With all of that said (and thank you if you have read this far), my question is as follows: what Civ game, with what kind of setup, and what set of mods, and potentially even set of self-imposed restrictions if the AI needs a bit of help, would you recommend to try and best satisfy my wishes? I am being fully honest when I say that if the answer, hypothetically, were Civ I, I would be more than willing to play it. I really don't care about how old the game is or how dated the graphics are -- a good game that can tell a good story, and which has a competent enough AI for which you don't know the optimal strategy to beat (on high difficulty) after just one or two playthroughs, would be priceless. I've heard good things about both Civ IV: BtS and Civ V with Vox Populi, but I have also heard good things about Civ I-III. I would also like to know if there is any possible way to rescue Civ VI -- is there anything out there to give the late game even a semblance of depth? I've been using Real Strategy, which I feel is helping the AI to build walls at least, but they still suicide units all the time.
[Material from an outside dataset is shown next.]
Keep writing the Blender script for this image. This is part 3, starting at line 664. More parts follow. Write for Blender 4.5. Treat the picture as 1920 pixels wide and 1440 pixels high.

Thanks for reading, and sorry for the post length -- just wanted to make it very clear what my question is.
-- tl;dr:
After playing a reasonable amount of Civ VI on immortal difficulty, I feel that it does not have the depth necessary for the game to tell a good story or be all that satisfying to play through to completion. I would like to explore other options (i.e., other Civ games and their associated mods) that may do a better job of this. Specifically, I want the game to be capable of producing good stories (what that means exactly is somewhat subjective, but basically, there should be depth, meaningful decision-making, and a game state that changes in a unique and interesting way over time), and I want the AI to be competent at the game, especially when it comes to direct warfare. Ideally, there should be few ways to really abuse the AI to win. The AI should be good enough to keep you honest throughout the game and force you to build up a proper military with proper defenses. I would also love it if there were some element of diplomacy (diplomacy technically exists in Civ VI, but feels too random to be interesting).